Indeed, since at least the election of Ronald Reagan, the left and the right
have grown ever more snappish with each other. Each feels entitled to take
the wheel without suffering any backseat driving. Each side feels the other
is illegitimate in some way, and somehow that justifies their nastiness.
That can be a shame, but really, it's not the end of the world.
We've seen worse. For example, in his 2004 book, "The Two Americas,"
Democratic pollster Stan Greenberg proclaimed: "Our nation's political
landscape is now divided more deeply and more evenly than perhaps ever
before."
This might strike some - say, anyone who's seen the "Gone with the Wind"
scene in which all those Civil War dead and wounded are laid out like
cordwood - as a bit of an exaggeration. Call me crazy, but such bloodshed
seems like a deeper sign of division than a bunch of partisan bloggers
sweatily pounding their keyboards, or liberals and conservatives watching
different cable news networks.
Also, denouncing partisanship doesn't make anyone pure of heart. Uniters can
be motivated by selfishness just as dividers can be on the side of the
angels. Have you noticed how the people most concerned about political
polarization tend to be politicians in power? Arnold Schwarzenegger has
refashioned himself as a "post-partisan" governor in the hopes of bridging
the supposedly terrible divisions in California. Maybe the guy who called
Democrats "girlie men" in 2004 really has had a change of heart. Or maybe it
dawned on him that partisanship, although useful for getting elected, is a
handicap when it's time to govern or burnish your record.

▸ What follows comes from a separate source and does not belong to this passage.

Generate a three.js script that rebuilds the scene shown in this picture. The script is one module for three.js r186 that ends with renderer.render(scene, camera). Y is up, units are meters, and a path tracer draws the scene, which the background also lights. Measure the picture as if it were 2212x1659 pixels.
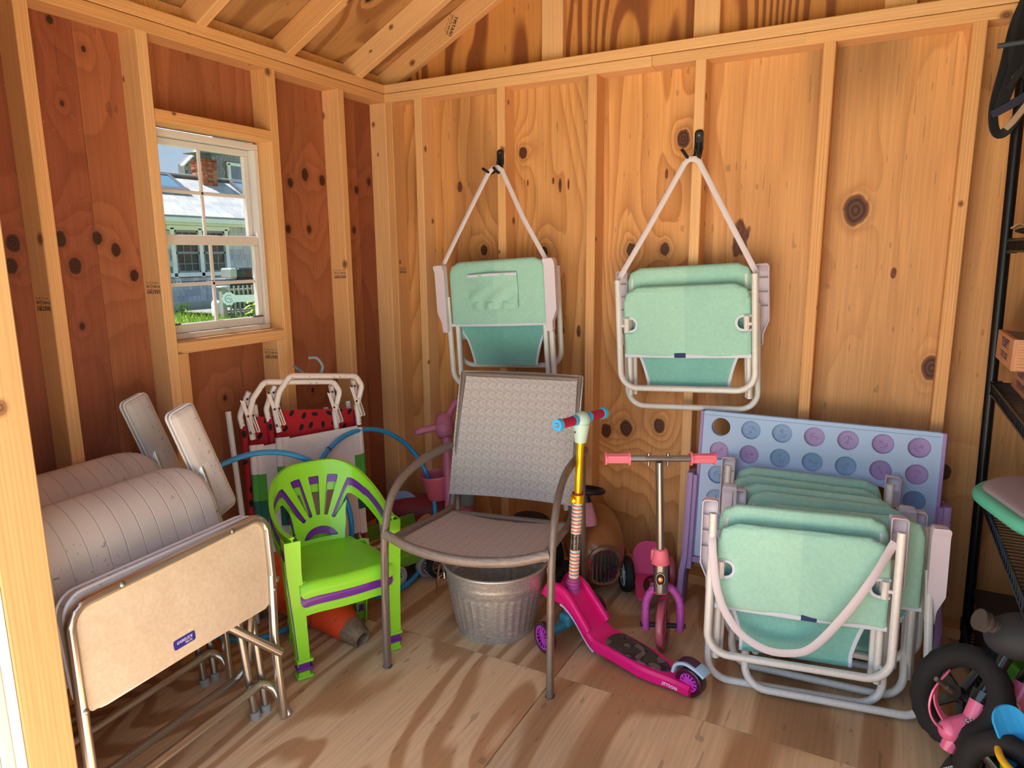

Or consider the incumbent-protection racket we call campaign finance reform.
Sitting senators and other politicians think it's sacrilegious for their
super-duperness to be questioned by anyone, let alone a group so base and
low as politically engaged citizens. So they create laws that make it hard
for challengers and critics to get heard. Negative and anonymous third-party
ads are banned near elections in the name of promoting "civility."